Die Bundesregierung plant drastische Kürzungen bei den Freiwilligendiensten. Jede dritte Stelle droht künftig wegzufallen. Träger wie die Caritas warnen, das sei ein großer Verlust. Und es regt sich Widerstand.

„Das war die beste Entscheidung meines Lebens.“ Diesen Satz hört Michael Ziegler immer wieder, wenn er mit jungen Erwachsenen spricht, die sich für einen Freiwilligendienst entschieden haben. Er betreut jedes Jahr rund 350 bis 400 Freiwillige im Bistum Limburg. „Sie sagen, dass sie selbstsicherer geworden sind, sie haben das Gefühl, endlich etwas Sinnvolles getan zu haben“, sagt Ziegler. 

Die Freiwilligen arbeiten für ein Jahr in Kitas, Krankenhäusern, Behinderteneinrichtungen, der Alten- oder Wohnungslosenhilfe und erhalten im Bistum Limburg ein Taschengeld von 479 Euro monatlich. Deutschlandweit haben 2021/22 rund 111 000 junge Erwachsene ein Freiwilligenjahr absolviert.

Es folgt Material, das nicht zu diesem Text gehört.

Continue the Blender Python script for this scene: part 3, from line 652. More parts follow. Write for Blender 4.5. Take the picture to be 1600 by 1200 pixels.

Künftig drohen Stellen wegzufallen. Die Bundesregierung plant deutliche Kürzungen bei der Förderung der Freiwilligendienste. Die Mittel sollen von 207 Millionen Euro auf 134 Millionen Euro im Jahr 2025 verringert werden. Bei den Jugendfreiwilligendiensten soll es von 120 Millionen auf 80 Millionen zurückgehen. „Diese Kürzungen können das ganze System ins Wanken bringen“, sagt Karin Vorhoff, Leiterin des Referats Soziale Lebenslagen und Solidarität im Deutschen Caritasverband. Hier lege man „gerade massiv die Axt an.“ 

Ein Freiwilligendienst könne nur erfolgreich sein, wenn er gut begleitet werde, sagt sie. Die Freiwilligen treffen sich in Seminaren, werden intensiv begleitet, haben Ansprechpartner. All das wird über Pauschalen finanziert. Gibt es künftig weniger Freiwillige, stehen den Einrichtungen weniger Mittel zur Verfügung. „Dennoch muss dem Dozierenden das gleiche Honorar und dieselbe Raummiete gezahlt werden“, sagt Vorhoff. Sie befürchtet, dass jede dritte Stelle wegfallen könnte, vor allem in kleineren Einrichtungen.

Dabei profitieren vom Freiwilligendienst nicht nur die jungen Menschen. Für die Einrichtungen „ist es eine fantastische Möglichkeit, Einblicke in unsere Arbeitsfelder zu geben“, sagt Vorhoff. So kann es gelingen, dringend benötigte Arbeitskräfte zu gewinnen. Außerdem sind zusätzliche Angebote möglich: Die Jungen helfen bei der Förderung von Kindern oder verbringen Zeit mit Senioren – etwas, wofür Mitarbeiter im regulären Alltag kaum Zeit haben.

Verständnis zwischen sozialen Schichten wächst

Auch gesellschaftlich seien die Freiwilligendienste ein Gewinn, sagt Ziegler. „Durch die begleitende Bildungsarbeit kommen Jugendliche aus unterschiedlichen Schulformen zusammen, die sonst nichts miteinander zu tun hätten.“ Er erinnert sich an einen Jugendlichen, der in der Wohnungslosenhilfe gearbeitet hat. „Er sagte, er werde nie mehr behaupten, es könne ihm nicht passieren, auf der Straße zu landen. Auch da wächst ein gegenseitiges Verständnis zwischen den sozialen Schichten“, sagt Ziegler. 

Um den Druck auf die Bundesregierung zu erhöhen, haben sich Freiwillige zusammengeschlossen und eine Petition gestartet. Sie fordern unter anderem eine Verdreifachung der Mittel durch Bund und Länder. Weil sie schon mehr als 100 000 Unterschriften gesammelt haben, muss sich nun der Petitionsausschuss des Deutschen Bundestags mit der Frage befassen.